**Exercise data**
* start *
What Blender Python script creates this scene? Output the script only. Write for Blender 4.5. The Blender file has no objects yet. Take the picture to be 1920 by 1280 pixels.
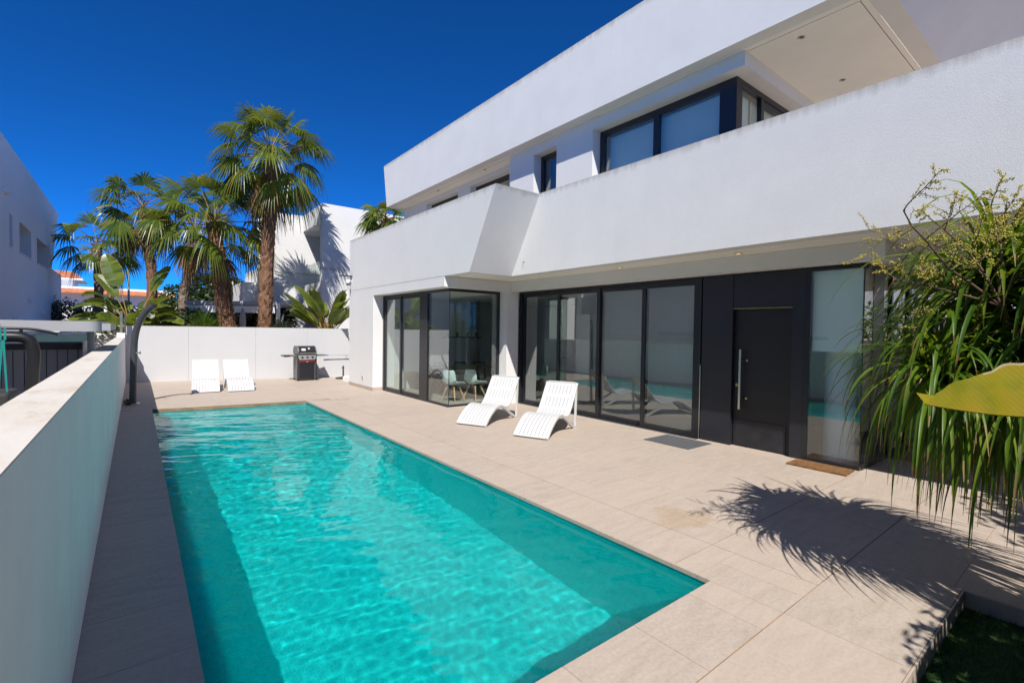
* end *
* start *
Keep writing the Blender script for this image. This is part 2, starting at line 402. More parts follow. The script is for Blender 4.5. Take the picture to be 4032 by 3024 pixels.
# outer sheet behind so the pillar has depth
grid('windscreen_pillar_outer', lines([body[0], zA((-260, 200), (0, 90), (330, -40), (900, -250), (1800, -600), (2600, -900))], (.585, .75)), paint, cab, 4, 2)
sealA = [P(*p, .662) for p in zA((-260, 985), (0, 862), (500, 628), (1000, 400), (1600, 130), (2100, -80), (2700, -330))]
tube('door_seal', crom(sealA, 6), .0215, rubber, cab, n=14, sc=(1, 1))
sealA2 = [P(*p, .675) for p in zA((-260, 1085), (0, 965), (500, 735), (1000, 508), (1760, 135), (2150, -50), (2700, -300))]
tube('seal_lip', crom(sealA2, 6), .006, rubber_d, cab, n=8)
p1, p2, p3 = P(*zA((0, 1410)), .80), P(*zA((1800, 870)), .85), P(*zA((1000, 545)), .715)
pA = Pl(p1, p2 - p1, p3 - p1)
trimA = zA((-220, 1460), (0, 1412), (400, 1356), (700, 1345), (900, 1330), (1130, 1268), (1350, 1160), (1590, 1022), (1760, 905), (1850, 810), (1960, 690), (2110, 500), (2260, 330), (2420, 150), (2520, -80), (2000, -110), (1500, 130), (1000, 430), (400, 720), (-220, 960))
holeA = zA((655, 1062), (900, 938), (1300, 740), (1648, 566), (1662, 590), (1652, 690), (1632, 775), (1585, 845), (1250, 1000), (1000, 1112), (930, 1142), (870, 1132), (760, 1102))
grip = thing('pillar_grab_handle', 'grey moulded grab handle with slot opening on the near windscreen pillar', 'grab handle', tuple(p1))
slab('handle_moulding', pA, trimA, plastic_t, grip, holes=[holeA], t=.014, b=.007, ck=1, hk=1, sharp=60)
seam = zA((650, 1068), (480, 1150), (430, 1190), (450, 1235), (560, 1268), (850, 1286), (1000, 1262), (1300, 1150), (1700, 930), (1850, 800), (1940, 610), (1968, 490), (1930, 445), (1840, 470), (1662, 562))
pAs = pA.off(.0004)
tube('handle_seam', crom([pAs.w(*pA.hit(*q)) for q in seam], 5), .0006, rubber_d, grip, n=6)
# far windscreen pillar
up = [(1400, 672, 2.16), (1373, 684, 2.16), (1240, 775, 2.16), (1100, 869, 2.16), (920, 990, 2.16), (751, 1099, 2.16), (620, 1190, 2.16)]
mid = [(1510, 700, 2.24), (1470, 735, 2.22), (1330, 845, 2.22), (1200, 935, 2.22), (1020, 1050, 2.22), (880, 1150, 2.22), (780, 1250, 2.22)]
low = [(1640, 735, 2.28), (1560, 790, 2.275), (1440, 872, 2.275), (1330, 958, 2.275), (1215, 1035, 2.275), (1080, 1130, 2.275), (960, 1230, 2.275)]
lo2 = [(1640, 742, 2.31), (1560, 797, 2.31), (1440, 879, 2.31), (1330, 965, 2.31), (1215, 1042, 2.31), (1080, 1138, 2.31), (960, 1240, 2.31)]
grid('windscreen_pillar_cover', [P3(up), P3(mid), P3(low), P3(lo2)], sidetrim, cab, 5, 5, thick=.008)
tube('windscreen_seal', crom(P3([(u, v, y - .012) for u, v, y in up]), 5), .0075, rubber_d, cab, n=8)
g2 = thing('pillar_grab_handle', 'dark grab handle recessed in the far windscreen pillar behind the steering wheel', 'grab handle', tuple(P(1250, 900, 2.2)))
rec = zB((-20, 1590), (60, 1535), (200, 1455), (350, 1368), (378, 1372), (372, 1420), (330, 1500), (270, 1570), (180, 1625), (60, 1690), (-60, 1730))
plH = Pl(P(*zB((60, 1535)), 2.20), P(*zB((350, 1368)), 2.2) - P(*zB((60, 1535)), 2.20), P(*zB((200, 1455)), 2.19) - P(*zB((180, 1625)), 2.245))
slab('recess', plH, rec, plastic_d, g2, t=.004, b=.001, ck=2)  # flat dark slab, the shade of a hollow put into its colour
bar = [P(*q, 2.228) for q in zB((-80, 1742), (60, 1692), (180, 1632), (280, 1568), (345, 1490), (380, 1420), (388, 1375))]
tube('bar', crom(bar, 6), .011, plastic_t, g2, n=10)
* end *
**Brief**
Copy all lines from the material that hold "Take".

**Task output**
What Blender Python script creates this scene? Output the script only. Write for Blender 4.5. The Blender file has no objects yet. Take the picture to be 1920 by 1280 pixels.
Keep writing the Blender script for this image. This is part 2, starting at line 402. More parts follow. The script is for Blender 4.5. Take the picture to be 4032 by 3024 pixels.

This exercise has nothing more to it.